What lines of the data hold the string "scene"? Pull each one out.

Begin

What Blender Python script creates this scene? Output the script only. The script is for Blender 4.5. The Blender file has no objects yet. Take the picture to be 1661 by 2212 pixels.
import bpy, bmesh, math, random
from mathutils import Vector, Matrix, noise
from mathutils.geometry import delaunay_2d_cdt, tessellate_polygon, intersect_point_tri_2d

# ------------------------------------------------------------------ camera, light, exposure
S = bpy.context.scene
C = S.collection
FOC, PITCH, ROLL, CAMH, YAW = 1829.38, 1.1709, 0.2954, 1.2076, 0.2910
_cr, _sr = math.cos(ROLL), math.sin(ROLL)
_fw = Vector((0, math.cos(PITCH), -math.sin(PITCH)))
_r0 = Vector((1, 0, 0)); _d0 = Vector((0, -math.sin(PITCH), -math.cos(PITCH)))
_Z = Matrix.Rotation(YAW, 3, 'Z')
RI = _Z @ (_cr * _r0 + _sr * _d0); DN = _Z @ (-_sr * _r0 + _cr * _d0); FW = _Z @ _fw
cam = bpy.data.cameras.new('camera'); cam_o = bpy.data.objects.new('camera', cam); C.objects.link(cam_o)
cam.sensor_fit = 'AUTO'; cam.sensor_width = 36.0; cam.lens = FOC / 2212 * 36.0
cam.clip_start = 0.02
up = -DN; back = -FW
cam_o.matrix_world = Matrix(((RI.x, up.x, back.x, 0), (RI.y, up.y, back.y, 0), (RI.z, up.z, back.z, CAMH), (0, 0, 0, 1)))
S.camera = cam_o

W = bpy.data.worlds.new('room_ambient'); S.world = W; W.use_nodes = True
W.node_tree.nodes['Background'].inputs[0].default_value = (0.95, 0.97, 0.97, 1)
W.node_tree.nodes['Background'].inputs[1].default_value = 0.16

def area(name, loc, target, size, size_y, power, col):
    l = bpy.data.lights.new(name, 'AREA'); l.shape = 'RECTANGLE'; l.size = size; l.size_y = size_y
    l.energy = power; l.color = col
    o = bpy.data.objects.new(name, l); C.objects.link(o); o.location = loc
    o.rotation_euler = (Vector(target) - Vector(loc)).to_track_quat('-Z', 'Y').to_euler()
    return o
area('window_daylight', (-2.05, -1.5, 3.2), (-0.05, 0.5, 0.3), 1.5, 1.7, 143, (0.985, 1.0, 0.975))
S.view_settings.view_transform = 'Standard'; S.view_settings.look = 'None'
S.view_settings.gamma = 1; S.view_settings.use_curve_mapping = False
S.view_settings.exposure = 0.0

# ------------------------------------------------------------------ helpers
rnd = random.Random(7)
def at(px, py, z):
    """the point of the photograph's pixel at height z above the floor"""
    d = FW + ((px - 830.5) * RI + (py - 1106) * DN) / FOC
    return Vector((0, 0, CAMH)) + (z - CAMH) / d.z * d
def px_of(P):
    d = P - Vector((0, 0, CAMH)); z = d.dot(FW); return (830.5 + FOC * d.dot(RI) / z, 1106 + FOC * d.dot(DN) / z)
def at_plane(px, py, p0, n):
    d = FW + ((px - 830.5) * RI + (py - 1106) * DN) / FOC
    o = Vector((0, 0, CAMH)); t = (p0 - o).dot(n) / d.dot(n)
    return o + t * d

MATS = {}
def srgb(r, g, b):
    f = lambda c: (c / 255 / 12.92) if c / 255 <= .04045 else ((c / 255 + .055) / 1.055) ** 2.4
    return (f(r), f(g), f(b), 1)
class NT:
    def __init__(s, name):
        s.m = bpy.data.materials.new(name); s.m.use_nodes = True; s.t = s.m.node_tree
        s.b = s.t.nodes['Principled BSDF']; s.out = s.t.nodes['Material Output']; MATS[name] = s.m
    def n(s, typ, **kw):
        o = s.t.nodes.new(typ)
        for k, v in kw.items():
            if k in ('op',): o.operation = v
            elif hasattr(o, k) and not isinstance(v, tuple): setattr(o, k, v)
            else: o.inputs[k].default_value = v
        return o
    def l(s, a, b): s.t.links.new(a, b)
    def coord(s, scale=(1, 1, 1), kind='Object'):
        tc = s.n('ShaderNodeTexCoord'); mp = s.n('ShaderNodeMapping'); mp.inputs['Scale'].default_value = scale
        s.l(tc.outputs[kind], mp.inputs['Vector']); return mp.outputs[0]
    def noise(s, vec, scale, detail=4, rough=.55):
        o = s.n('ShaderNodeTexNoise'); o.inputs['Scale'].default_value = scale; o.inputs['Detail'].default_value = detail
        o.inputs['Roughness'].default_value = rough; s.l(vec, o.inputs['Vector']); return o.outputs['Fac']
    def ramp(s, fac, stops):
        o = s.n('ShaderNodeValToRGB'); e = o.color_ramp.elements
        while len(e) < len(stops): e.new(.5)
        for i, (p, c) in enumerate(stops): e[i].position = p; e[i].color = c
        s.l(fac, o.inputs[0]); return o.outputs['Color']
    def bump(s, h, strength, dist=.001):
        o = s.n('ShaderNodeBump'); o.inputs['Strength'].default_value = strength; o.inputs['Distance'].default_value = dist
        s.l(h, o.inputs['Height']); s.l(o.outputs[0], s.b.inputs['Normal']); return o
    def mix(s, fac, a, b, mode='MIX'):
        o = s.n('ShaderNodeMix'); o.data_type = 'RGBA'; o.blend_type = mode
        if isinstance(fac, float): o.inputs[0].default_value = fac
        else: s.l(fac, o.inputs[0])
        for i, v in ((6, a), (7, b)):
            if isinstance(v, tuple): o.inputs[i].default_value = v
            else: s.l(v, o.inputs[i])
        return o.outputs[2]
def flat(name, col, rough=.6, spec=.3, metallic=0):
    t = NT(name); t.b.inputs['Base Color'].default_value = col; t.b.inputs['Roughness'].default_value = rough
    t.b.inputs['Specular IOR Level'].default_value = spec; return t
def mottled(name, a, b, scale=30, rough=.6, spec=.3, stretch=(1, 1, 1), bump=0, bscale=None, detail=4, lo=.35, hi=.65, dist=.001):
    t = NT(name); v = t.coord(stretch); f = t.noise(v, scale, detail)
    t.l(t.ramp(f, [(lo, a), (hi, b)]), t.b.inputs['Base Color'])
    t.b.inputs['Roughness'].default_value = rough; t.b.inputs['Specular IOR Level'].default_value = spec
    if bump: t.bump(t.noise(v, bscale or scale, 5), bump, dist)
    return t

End

▶ [RESPONSE FOR THIS EXERCISE]
What Blender Python script creates this scene? Output the script only. The script is for Blender 4.5. The Blender file has no objects yet. Take the picture to be 1661 by 2212 pixels.
S = bpy.context.scene